§ **GIVEN INSTRUCTION**: Retype every line from the start of the data down to and including the line with "S.camera = camo". Skip the pictures.

§ **DATA LINES**:
---+---

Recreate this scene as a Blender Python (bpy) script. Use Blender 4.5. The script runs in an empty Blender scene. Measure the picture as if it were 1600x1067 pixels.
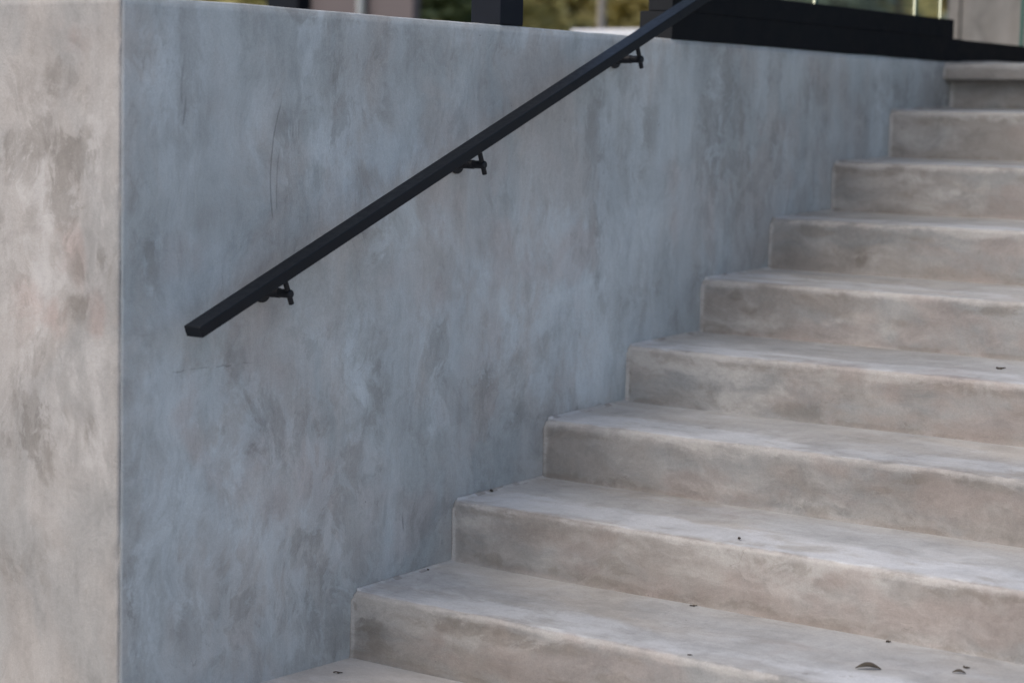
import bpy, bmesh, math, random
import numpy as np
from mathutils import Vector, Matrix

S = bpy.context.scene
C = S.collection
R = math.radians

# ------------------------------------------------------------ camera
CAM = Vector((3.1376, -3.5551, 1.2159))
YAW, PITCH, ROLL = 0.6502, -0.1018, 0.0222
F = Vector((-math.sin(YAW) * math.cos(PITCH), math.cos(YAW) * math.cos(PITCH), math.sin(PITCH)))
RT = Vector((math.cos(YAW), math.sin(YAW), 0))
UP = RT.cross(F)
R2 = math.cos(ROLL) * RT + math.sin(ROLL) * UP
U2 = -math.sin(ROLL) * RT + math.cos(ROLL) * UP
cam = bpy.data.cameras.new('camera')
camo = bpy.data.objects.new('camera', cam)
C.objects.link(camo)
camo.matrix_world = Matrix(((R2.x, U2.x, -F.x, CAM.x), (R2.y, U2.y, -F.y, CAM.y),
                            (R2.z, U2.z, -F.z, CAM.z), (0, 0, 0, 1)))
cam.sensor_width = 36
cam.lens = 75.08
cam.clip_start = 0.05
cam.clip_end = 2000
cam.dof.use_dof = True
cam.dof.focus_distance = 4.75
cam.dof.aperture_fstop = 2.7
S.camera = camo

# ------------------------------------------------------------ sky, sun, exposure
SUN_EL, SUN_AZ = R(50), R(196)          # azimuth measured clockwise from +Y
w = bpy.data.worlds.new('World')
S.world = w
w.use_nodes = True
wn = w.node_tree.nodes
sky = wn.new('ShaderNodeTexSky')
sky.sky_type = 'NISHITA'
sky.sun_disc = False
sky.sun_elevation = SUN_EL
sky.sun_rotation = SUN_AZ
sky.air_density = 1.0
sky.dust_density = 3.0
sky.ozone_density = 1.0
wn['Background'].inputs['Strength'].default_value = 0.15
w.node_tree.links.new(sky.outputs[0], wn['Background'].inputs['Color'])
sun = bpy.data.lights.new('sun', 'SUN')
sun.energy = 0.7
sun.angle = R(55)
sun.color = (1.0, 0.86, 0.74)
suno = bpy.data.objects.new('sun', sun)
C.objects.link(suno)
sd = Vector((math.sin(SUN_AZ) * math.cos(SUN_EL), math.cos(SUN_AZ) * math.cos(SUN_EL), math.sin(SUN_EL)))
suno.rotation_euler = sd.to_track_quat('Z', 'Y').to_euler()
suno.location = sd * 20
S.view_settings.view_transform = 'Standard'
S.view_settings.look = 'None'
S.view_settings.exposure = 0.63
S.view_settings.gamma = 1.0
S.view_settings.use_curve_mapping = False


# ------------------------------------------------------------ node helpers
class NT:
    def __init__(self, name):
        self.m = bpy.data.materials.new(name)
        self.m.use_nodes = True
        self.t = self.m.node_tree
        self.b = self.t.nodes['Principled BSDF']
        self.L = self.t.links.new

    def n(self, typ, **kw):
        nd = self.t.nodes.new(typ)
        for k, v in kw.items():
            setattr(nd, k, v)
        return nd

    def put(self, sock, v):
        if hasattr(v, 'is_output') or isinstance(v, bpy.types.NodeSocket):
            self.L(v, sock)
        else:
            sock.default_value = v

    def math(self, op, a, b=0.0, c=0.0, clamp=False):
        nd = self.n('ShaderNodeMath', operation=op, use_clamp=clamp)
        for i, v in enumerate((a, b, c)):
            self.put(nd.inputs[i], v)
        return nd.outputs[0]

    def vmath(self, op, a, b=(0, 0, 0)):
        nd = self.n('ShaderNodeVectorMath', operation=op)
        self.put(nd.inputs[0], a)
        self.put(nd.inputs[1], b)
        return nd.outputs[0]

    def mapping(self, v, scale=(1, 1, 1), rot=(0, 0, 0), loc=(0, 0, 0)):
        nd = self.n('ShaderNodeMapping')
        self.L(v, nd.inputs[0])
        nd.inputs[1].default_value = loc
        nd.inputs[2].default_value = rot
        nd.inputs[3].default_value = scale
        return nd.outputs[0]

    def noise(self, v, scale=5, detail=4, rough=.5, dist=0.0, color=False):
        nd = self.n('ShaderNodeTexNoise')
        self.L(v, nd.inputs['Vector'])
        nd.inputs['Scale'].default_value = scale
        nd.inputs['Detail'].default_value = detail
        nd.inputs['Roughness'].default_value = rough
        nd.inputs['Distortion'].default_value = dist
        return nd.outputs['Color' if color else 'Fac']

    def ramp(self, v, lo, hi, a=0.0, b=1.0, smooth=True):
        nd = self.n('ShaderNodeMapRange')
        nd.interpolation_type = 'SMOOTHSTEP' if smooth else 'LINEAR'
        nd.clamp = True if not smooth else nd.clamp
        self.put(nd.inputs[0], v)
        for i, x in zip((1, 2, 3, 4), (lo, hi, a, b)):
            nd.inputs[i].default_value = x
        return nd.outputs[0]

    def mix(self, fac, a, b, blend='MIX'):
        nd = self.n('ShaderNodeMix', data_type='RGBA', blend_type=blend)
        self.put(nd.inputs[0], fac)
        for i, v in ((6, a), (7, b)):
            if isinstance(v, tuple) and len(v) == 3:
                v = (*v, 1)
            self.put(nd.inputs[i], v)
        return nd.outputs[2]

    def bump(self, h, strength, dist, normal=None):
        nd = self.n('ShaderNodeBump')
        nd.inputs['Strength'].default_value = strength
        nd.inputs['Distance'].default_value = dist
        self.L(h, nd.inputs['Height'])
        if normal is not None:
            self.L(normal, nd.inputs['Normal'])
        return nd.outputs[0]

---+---

§ **SOLVED PROBLEM**:
Recreate this scene as a Blender Python (bpy) script. Use Blender 4.5. The script runs in an empty Blender scene. Measure the picture as if it were 1600x1067 pixels.
import bpy, bmesh, math, random
import numpy as np
from mathutils import Vector, Matrix

S = bpy.context.scene
C = S.collection
R = math.radians

# ------------------------------------------------------------ camera
CAM = Vector((3.1376, -3.5551, 1.2159))
YAW, PITCH, ROLL = 0.6502, -0.1018, 0.0222
F = Vector((-math.sin(YAW) * math.cos(PITCH), math.cos(YAW) * math.cos(PITCH), math.sin(PITCH)))
RT = Vector((math.cos(YAW), math.sin(YAW), 0))
UP = RT.cross(F)
R2 = math.cos(ROLL) * RT + math.sin(ROLL) * UP
U2 = -math.sin(ROLL) * RT + math.cos(ROLL) * UP
cam = bpy.data.cameras.new('camera')
camo = bpy.data.objects.new('camera', cam)
C.objects.link(camo)
camo.matrix_world = Matrix(((R2.x, U2.x, -F.x, CAM.x), (R2.y, U2.y, -F.y, CAM.y),
                            (R2.z, U2.z, -F.z, CAM.z), (0, 0, 0, 1)))
cam.sensor_width = 36
cam.lens = 75.08
cam.clip_start = 0.05
cam.clip_end = 2000
cam.dof.use_dof = True
cam.dof.focus_distance = 4.75
cam.dof.aperture_fstop = 2.7
S.camera = camo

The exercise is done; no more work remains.